The Packers have both a new special teams coordinator and a new kicker. Naturally, one is going to get questions about the other. And since the new kicker most recently did the bulk of the kicking in the historically balmy state of Florida, people want to know whether or not he can make the transition to kicking in the much more temperate climate of Green Bay, Wisconsin.
For his part, special teams coordinator Cam Achord isn’t worried.
“For me, personally, I think there’s more made of it than it is,”
he said of the difficulty of kicking in the cold. “I mean, just think of the history here, right? Ryan Longwell, Oregon, Cal. Pretty good here, right? Mason Crosby, Texas, Colorado. Pretty good here.”
To his point, Longwell and Crosby weren’t exactly kicking in Florida, but both did manage the Wisconsin temperatures well enough to carve out long careers for the Packers — though, in fairness, Longwell ultimately fled for indoor kicking in Minnesota.

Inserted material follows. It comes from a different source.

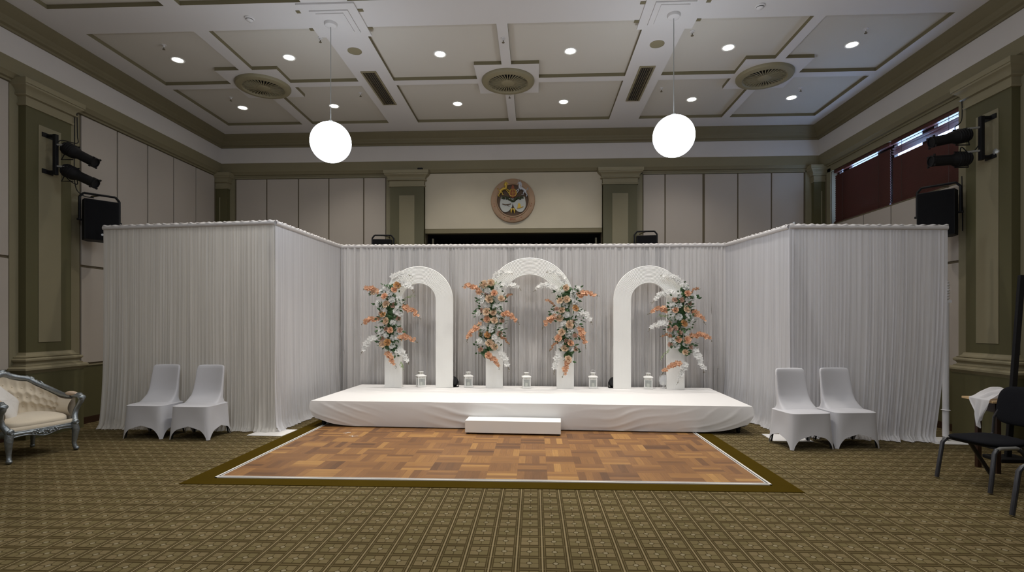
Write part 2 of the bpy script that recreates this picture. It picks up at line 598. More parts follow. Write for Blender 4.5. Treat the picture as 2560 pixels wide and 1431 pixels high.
for x in (-2.62, 1.755):
    m_ = MB()
    m_.box((x, 6.70, ZC - 0.010), (0.74, 0.74, 0.02))
    m_.box((x, 6.70, ZC - 0.026), (0.50, 0.50, 0.02))
    m_.box((x, 6.70, ZC - 0.040), (0.36, 0.42, 0.012))
    for sx in (-1, 1):
        for sy in (-1, 1):
            m_.box((x + sx * 0.40, 6.70 + sy * 0.20, ZC - 0.004), (0.07, 0.05, 0.008), 1)
    m_.build('ceiling_boss', [M_WHITE, M_OLIVE_TRIM], ceiling, smooth=0)

# walls (boxes outside the room faces)
WT = 0.2
def wall(name, boxes, m=M_GROOVE, label=None):
    mb = MB()
    for x0, x1, y0, y1, z0, z1 in boxes:
        mb.box(((x0 + x1) / 2, (y0 + y1) / 2, (z0 + z1) / 2), (x1 - x0, y1 - y0, z1 - z0))
    return tag(mb.build(name, m, smooth=0), label, kind='structure')

wl = wall('wall_left', [(XL - WT, XL, YF - WT, YB + WT, 0, 5.7)], label='left wall of pale fabric panels above an olive dado')
OX0, OX1, OZ = -2.33, 1.42, 3.46
wb = wall('wall_back', [(XL, OX0, YB, YB + WT, 0, 5.7), (OX1, XR, YB, YB + WT, 0, 5.7), (OX0, OX1, YB, YB + WT, OZ, 5.7)], label='back wall with pilasters, cream bulkhead and dark opening')
wf = wall('wall_front', [(XL, XR, YF - WT, YF, 0, 5.7)], M_PANEL, label='wall behind the camera')
WY0, WY1, WZ0, WZ1 = 7.44, 10.62, 3.52, 4.58
wr = wall('wall_right', [(XR, XR + WT, YF - WT, WY0, 0, 5.7), (XR, XR + WT, WY1, YB + WT, 0, 5.7), (XR, XR + WT, WY0, WY1, 0, WZ0), (XR, XR + WT, WY0, WY1, WZ1, 5.7)], label='right wall of pale fabric panels with a high window')
# back opening lined in black, and cream bulkhead over it
mb = MB()
mb.box(((OX0 + OX1) / 2, YB + 1.4, 1.75), (OX1 - OX0 + 0.6, 0.05, 3.9))
for x in (OX0 - 0.05, OX1 + 0.05):
    mb.box((x, YB + 0.71, 1.75), (0.08, 1.42, 3.7))
mb.box(((OX0 + OX1) / 2, YB + 0.71, OZ + 0.05), (OX1 - OX0 + 0.2, 1.42, 0.09))
mb.box(((OX0 + OX1) / 2, YB + 0.71, -0.06), (OX1 - OX0 + 0.4, 1.5, 0.1))
mb.build('opening_lining', M_BLACKV, wb, smooth=0)
mb = MB()
mb.box(((OX0 + OX1) / 2, YB - 0.03, (4.72 + 3.54) / 2), (OX1 - OX0, 0.06, 4.72 - 3.54))
mb.build('bulkhead', M_WALL_CREAM, wb, smooth=0)
mb = MB()
mb.box(((OX0 + OX1) / 2, YB - 0.01, 3.49), (OX1 - OX0, 0.10, 0.09))
mb.build('opening_frame', M_OLIVE_TRIM, wb, smooth=0)
mb = MB()
for x in (-2.22, 1.33):
    mb.box((x, YB + 0.25, 1.7), (0.035, 0.05, 3.36))
mb.build('opening_post', M_CAP, wb, smooth=0)

# fabric wall panels with grooves
def panel(parent, axis, fixed, inward, a0, a1, z0, z1, m=M_PANEL, th=0.02):
    mb = MB()
    if axis == 'y':
        mb.box((fixed + inward * th / 2, (a0 + a1) / 2, (z0 + z1) / 2), (th, a1 - a0, z1 - z0))
    else:
        mb.box(((a0 + a1) / 2, fixed + inward * th / 2, (z0 + z1) / 2), (a1 - a0, th, z1 - z0))
    return mb.build('wall_panel', m, parent, smooth=0, bevel=0.004)

G = 0.013
edges = [7.52, 8.21, 8.878, 9.538, 10.187, 10.80]
for a, c in zip(edges, edges[1:]):
    panel(wl, 'y', XL, 1, a + G, c - G, 2.42, 4.69)
    panel(wl, 'y', XL, 1, a + G, c - G, 0.93, 2.385)
near = [6.46 - 0.665 * k for k in range(0, 16)]
for c, a in zip(near, near[1:]):
    panel(wl, 'y', XL, 1, a + G, c - G, 2.42, 4.69)
    panel(wl, 'y', XL, 1, a + G, c - G, 0.93, 2.385)
    panel(wr, 'y', XR, -1, a + G, c - G, 2.42, 4.69)
    panel(wr, 'y', XR, -1, a + G, c - G, 0.93, 2.385)
redges = [7.48, 8.16, 8.875, 9.596, 10.25, 10.80]
for a, c in zip(redges, redges[1:]):
    panel(wr, 'y', XR, -1, a + G, c - G, 2.42, WZ0 - 0.03)
    panel(wr, 'y', XR, -1, a + G, c - G, 0.93, 2.385)
for a, c in zip((-6.50, -5.812, -5.11, -4.44, -3.675), (-5.812, -5.11, -4.44, -3.675, -3.19)):
    panel(wb, 'x', YB, -1, a + G, c - G, 0.93, 4.655)
for a, c in zip((2.28, 2.743, 3.554, 4.246, 4.934), (2.743, 3.53, 4.246, 4.934, 5.60)):
    panel(wb, 'x', YB, -1, a + G, c - G, 0.93, 4.655)
mb = MB()
for x0, x1, z0, z1 in ((-6.64, -3.10, 4.665, 4.73), (2.17, 5.72, 4.665, 4.73), (-6.64, -6.52, 0.9, 4.73), (-3.18, -3.07, 0.9, 4.73), (2.14, 2.27, 0.9, 4.73), (5.62, 5.74, 0.9, 4.73)):
    mb.box(((x0 + x1) / 2, YB - 0.015, (z0 + z1) / 2), (x1 - x0, 0.03, z1 - z0))
mb.build('panel_frame', M_INSET, wb, smooth=0)
for w_, x_, s_ in ((wl, XL, 1), (wr, XR, -1)):
    mb = MB()
    for y0, y1 in ((7.25, 7.49), (6.45, 6.57)):
        mb.box((x_ + s_ * 0.013, (y0 + y1) / 2, 2.8), (0.026, y1 - y0, 3.75))
    mb.build('panel_frame', M_INSET, w_, smooth=0)
    mb = MB()
    mb.box((x_ + s_ * 0.012, (YF + YB) / 2, 0.45), (0.024, YB - YF, 0.87))
    mb.build('dado', M_OLIVE, w_, smooth=0)
    mb = MB()
    mb.box((x_ + s_ * 0.02, (YF + YB) / 2, 0.895), (0.04, YB - YF, 0.02))
    mb.build('dado_rail', M_CAP, w_, smooth=0)
mb = MB().box(((XL + OX0) / 2, YB - 0.012, 0.45), (OX0 - XL, 0.024, 0.87)).box(((XR + OX1) / 2, YB - 0.012, 0.45), (XR - OX1, 0.024, 0.87))
mb.build('dado', M_OLIVE, wb, smooth=0)
# beige strip over the window
mb = MB()
mb.box((XR - 0.01, 9.0, 4.655), (0.02, 3.5, 0.15))
mb.box((XR - 0.01, 7.44 - 0.03, 4.0), (0.02, 0.10, 1.2))
mb.box((XR - 0.01, 10.70, 4.0), (0.02, 0.14, 1.3))
mb.build('window_surround', M_INSET, wr, smooth=0)

# skirting
for nm, c, d in (('baseboard_left', (XL + 0.03, (YF + YB) / 2, 0.05), (0.02, YB - YF, 0.1)), ('baseboard_right', (XR - 0.03, (YF + YB) / 2, 0.05), (0.02, YB - YF, 0.1))):
    tag(MB().box(c, d).build(nm, M_DARKWOOD, smooth=0), 'low dark skirting along the ' + nm.split('_')[1] + ' wall', kind='structure')

# entablature: rings around the room
def ring_trim(name, prof, m, label):
    rings = []
    for z, o in prof:
        rings.append([(XL + o, YF + o, z), (XR - o, YF + o, z), (XR - o, YB - o, z), (XL + o, YB - o, z)])
    mb = MB().loft(rings, cap=False)
    return tag(mb.build(name, m, smooth=0.5), label, kind='structure')

ring_trim('trim_1', [(4.70, 0.0), (4.70, 0.045), (4.725, 0.05), (4.735, 0.085), (4.76, 0.10), (4.79, 0.13), (4.975, 0.13)], M_BEIGE, 'olive beige architrave band around the room')
ring_trim('trim_2', [(4.975, 0.13), (4.98, 0.125), (5.30, 0.125)], M_FRIEZE, 'plain white frieze band around the room')
ring_trim('trim_3', [(5.30, 0.125), (5.30, 0.15), (5.325, 0.16), (5.34, 0.20), (5.37, 0.205), (5.39, 0.225), (5.42, 0.235), (5.44, 0.26), (5.50, 0.315), (5.515, 0.33), (5.54, 0.33)], M_CORNICE, 'moulded olive cornice under the ceiling')

# pilasters, local frame: x along the wall, -y into the room, wall at y=0
def pilaster(name, label, loc, rotz, w, proj=0.13, inset=0.33, plinth=True):
    root = thing(name, None, None, loc, rotz, kind='structure')
    root['label'] = label
    h = w / 2

    def ringp(z, o):
        return [(-h - o, 0, z), (-h - o, -proj - o, z), (h + o, -proj - o, z), (h + o, 0, z)]
    mb = MB().loft([ringp(1.10, 0), ringp(4.45, 0)])
    mb.build('shaft', M_OLIVE, root, smooth=0)
    mb = MB().box((0, -proj - 0.004, (1.275 + 4.245) / 2), (inset, 0.012, 4.245 - 1.275))
    mb.build('inset_panel', M_INSET, root, smooth=0, bevel=0.003)
    cp = [(4.43, 0.0), (4.432, 0.022), (4.455, 0.026), (4.462, 0.008), (4.48, 0.008), (4.55, 0.014), (4.56, 0.05), (4.575, 0.055), (4.585, 0.035), (4.62, 0.045), (4.65, 0.07), (4.67, 0.10), (4.69, 0.105), (4.695, 0.115), (4.76, 0.118)]
    mb = MB().loft([ringp(z, o) for z, o in cp])
    mb.build('capital', M_CAP, root, smooth=0.7)
    bp = [(1.145, 0.0), (1.14, 0.018), (1.115, 0.026), (1.095, 0.045), (1.085, 0.075), (1.075, 0.065), (1.07, 0.085), (1.055, 0.097), (1.035, 0.095), (1.02, 0.075), (1.00, 0.065), (0.985, 0.07), (0.975, 0.095), (0.965, 0.092), (0.96, 0.12), (0.94, 0.14), (0.915, 0.14), (0.89, 0.115), (0.87, 0.10)]
    mb = MB().loft([ringp(z, o) for z, o in bp])
    mb.build('base_moulding', M_CAP, root, smooth=0.7)
    mb = MB().loft([ringp(0.0, 0.10), ringp(0.88, 0.10)])
    mb.build('plinth', M_OLIVE, root, smooth=0)
    return root

pilaster('trim_4', 'broad olive pilaster on the left wall with cream inset and moulded base', (XL, 6.905, 0), pi / 2, 0.67)
pilaster('trim_5', 'broad olive pilaster on the right wall with cream inset and moulded base', (XR, 6.905, 0), -pi / 2, 0.67)
pilaster('trim_6', 'olive pilaster on the back wall left of the cream bulkhead', (-2.708, YB, 0), 0, 0.725)
pilaster('trim_7', 'olive pilaster on the back wall right of the cream bulkhead', (1.789, YB, 0), 0, 0.704)
pilaster('trim_8', 'narrow olive corner pilaster in the left back corner', (XL + 0.09, YB, 0), 0, 0.33, 0.13, 0.02)
pilaster('trim_9', 'narrow olive corner pilaster in the right back corner', (XR - 0.07, YB, 0), 0, 0.30, 0.13, 0.02)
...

But is the question even worth asking to begin with? Should we worry at all about kickers battling the cold? Or was Achord just going to say that because coaches are going to defend their guys, no matter what?
The data shows Achord’s got a point.
Over the past 10 years, kickers league-wide have converted 83.96% of their kicks in outdoor games when the kickoff temperature is 36 degrees Fahrenheit or higher. When the temperature is 35 degrees or lower at kickoff, field goal percentage does drop, but only slightly. The league-wide conversion rate is just 83.55% in colder games.
At Lambeau Field, specifically, the numbers are even more unusual. In warmer games (36 degrees or higher at kickoff) the conversion rate on field goals over the last decade is 81.55%, but in cold-weather games, the conversion rate is 86.32%.
To me, this seems like a selection question more than an ability question. It’s not a matter of whether or not kickers can handle the cold; teams kicking in the cold (especially at Lambeau Field) likely already assume that their kickers can’t convert from as far away, leading to higher percentages in the cold (or at least, not as low as you’d assume on a league-wide basis).
If Trey Smack can kick at all, then he can probably kick fine enough to get the job done in the cold. The job doesn’t appear to be all that different. And if anything is different, it’s probably that he won’t be kicking from as far away in cold weather as he would be in normal circumstances. For right now, hold off on worries about cold weather kicking for the Packers’ newest kicking project.
Besides, plummeting temperatures are a long way away, and outdoor stadiums are becoming an endangered species. That won’t help him at Lambeau Field playoff games, but if the Packers just resolve to only score touchdowns, that’ll solve that problem anyway.